Enfin un porte-parole qui fera écho dans l’esprit de beaucoup de monde, des jeunes qui pour se conforter devaient trouver refuge dans une musique vieille de trente ans, ce qui ne faisait que renforcer un sentiment d’isolement et de solitude. Désormais, le ton est posé, l’étendard est à nouveau dressé, un cri de ralliement qui on l’espère fera écho.

Il est désormais clair que Dirty Cloud est en passe de rendre ses lettres de noblesse au Power Trio. Avec ses instrumentations imparables et sa très bonne maîtrise du genre, le groupe nous offre une réinterprétation éloquente d’un genre qui ne s’est jamais vraiment éteint, mais qui frétillait fébrilement à l’occasion d’un revival plus axé sur la forme que sur le fond. Et c’est là qu’est la grosse différence. Peut-être Dirty Cloud sont-ils parvenus à enfin stopper son agonie, l’ont tué pour mieux le ressusciter ?

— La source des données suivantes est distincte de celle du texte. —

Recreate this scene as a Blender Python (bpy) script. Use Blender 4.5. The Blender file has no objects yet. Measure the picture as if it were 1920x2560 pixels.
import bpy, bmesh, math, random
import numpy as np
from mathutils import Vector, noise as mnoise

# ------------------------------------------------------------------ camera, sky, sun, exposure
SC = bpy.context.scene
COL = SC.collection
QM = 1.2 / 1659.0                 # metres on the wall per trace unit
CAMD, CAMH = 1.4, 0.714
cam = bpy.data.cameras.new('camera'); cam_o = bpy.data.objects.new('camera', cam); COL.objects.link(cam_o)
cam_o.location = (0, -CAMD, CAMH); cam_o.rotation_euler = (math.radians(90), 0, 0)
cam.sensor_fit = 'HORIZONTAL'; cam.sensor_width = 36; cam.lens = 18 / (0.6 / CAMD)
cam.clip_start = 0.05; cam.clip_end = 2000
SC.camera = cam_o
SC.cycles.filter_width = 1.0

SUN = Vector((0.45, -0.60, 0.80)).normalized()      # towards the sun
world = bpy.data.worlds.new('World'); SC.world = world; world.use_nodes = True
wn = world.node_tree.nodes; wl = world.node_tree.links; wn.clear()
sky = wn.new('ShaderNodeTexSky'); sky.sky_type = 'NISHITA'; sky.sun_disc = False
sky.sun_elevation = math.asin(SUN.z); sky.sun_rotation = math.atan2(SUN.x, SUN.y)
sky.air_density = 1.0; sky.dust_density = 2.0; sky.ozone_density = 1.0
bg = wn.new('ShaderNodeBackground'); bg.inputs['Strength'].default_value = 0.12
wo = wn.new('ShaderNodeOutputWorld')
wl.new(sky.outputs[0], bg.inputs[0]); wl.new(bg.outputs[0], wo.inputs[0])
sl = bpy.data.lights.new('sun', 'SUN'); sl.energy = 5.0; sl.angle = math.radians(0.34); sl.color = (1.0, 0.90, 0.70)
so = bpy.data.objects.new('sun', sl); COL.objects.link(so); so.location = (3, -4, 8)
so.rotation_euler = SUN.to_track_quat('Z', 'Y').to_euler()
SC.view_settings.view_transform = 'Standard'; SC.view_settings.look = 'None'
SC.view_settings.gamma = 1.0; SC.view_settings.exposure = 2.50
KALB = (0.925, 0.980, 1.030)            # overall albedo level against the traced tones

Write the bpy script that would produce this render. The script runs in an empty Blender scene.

Ils semblent en tout cas avoir trouvé les mots, l’énergie, la fougue pour venir regonfler le fond d’une forme qui s’était raplatie, déformée. Elle renaît différente à ceci près qu’elle est enfin actuelle et pertinente. Ici le revival est plus sociétal que musical, et on peut remercier ces jeunes personnes d’avoir pris les armes, leurs instruments, pour se faire porte-parole d’une génération qui depuis trop longtemps étouffe, cette agonie là ne sera pas. On espère qu’ils ouvriront la voie à une nouvelle ère musicale d’une musique qui a quelque chose à dire, et qui le dit.